What’s even more sad is the fact that her hope has ultimately been placed in her babies being in heaven. For her to be thrown back into this “hell hole” means that she’d been finding peace in spite of her sin, not because of the finished work of Christ on her behalf. Her peace, such that it was, was built on the shaky foundation of God taking care of her babies. What we see is that she is still ultimately carrying the guilt of her sin. As my friend Julian said when I discussed this with him, “She needs a bigger cross, not just an assurance that her babies are in heaven.” And that is exactly what she needs! She needs a cross that can both forgive her and give her the assurance that God’s ways are best; she needs assurance of forgiveness that comes through Christ’s completed work there at Calvary.

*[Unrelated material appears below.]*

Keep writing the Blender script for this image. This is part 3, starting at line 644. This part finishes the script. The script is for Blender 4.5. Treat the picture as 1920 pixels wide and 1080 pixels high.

It is interesting to think as well about how her pastors and counselors must have helped her think through this issue. The easy way is to give pat answers and quick lines about David’s baby being in heaven and about God being a God of grace. There may be arguments to make along those lines, but they can only provide so much comfort. The much harder—but cross-centered—way is to point her to the cross for the forgiveness of her sins (regardless of whether or not her babies are in heaven). As Julian said, “She needs to own that guilt and that possibility, then cast it on the cross of Jesus. Then, take her back and show her the cross again, and the grace and goodness and kindness and mercy of God and teach her to hope in that, not in some obscure verses that may imply some hope for the salvation of babies.” It is here, at the cross, that she can properly own her guilt and then cast it on the cross; it is here at the cross that she can receive forgiveness—true forgiveness; it is here at the cross that she can crawl out of that religious hell hole and know that she stands righteous before God, believing that his ways are always best.